Bordeando hábilmente la frontera del caos y la anarquía, la presidenta brasileña Dilma Roussef ha asumido una ruta políticamente compleja pero éticamente correcta: ha dado marcha atrás con algunas decisiones de gobierno polémicas y ha ido mucho más allá, al proponer no solo retroceder sino reiniciar el camino hacia nuevas metas.
Diez días de marchas de protesta contra el aumento al transporte colectivo y el rechazo a las inversiones que el Gobierno hace para construir los estadios de la próxima copa mundial llevaron a la mandataria a rectificar la ruta. Depuso el incremento y anunció hace un par de días que convocará a la reforma del sistema político del país, buscando una renovación de la forma de hacer gobierno en la poderosa nación del hemisferio sur.
Rouseff comprendió el riesgo de retroceder en una disposición polémica y, sin duda alguna, contrastó el daño a la gobernabilidad con el daño a los intereses del pueblo. Un presidente puede avanzar por encima del descontento popular y cumplir su voluntad con relativa facilidad en nuestras democracias, pero sabe que agrede los intereses de alguien y falta así al supremo compromiso de servir al pueblo. Sabe también que cada vez que retrocede se expone a la crítica, arriesga la gobernabilidad y se expone a la desobediencia incitada en sectores interesados, porque encuentran estos la medida y el mecanismo para debilitar el ejercicio de la autoridad.
De ahí que a pesar de ser acciones administrativamente necesarias, la forma de resolver el descontento revirtiendo algunas decisiones, siempre llamará a la crítica y la intriga de los enemigos del gobernante. Pocos valorarán la correcta y obligada decisión de enmendar la plana que algunas veces asumen las autoridades, a pesar de que en el fondo quienes protestan lo hacen no solo para hacerse escuchar, sino con la esperanza de que el poder conferido por el pueblo a quienes administran el gobierno sea respetado y obedecido. Eso se llama certeza y supera con creces las expectativas que siempre se acarician en la mente del pueblo.
En este punto cabe hacer una reflexión sobre las consecuencias del retroceso de la señora Roussef: ¿qué hubiera ocurrido si el gobierno brasileño no retrocede e impone a sangre y fuego el nuevo precio al transporte y deja de cumplir con los compromisos domésticos de educación, salud y seguridad con tal de celebrar un campeonato mundial de futbol al máximo nivel imaginable?

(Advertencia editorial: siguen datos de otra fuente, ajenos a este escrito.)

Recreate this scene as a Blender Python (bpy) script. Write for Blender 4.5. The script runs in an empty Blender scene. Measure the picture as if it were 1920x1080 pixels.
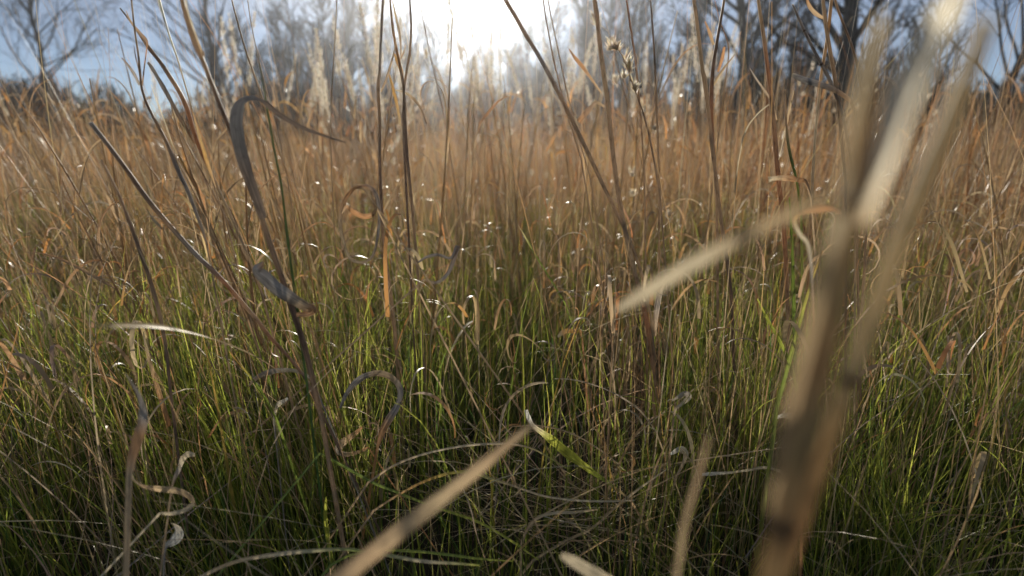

Retroceder ante una protesta comprensible es parte de la democracia. No hay más. Es ejercitar el mandato popular por encima de la decisión individual y/o colegiada del Gobierno. Es comprender que solo siendo fuertes es posible rectificar la marcha y reiniciar la trayectoria que se ofreció y que esperan los ciudadanos. Por eso es que resulta interesante subrayar la acción de la presidenta Roussef: en la mente de los políticos radicales, el retroceso de su contraparte es una muestra de debilidad que debe ser explotada para causar el máximo daño posible al contrincante. La presidenta aceptó el reto, segura de que saldrá airosa. La política entendida como la búsqueda, conservación y gestión del poder tiene un límite, y ese está irremediablemente vinculado con los intereses populares.
Benjamín Disraelí, ex primer ministro británico, sostuvo que la diferencia entre un estadista y un político es que mientras el primero piensa en las futuras generaciones, el segundo piensa en las futuras elecciones. Dilma Roussef lo comprendió y tuvo el valor de anteponer al pueblo sobre el gobierno.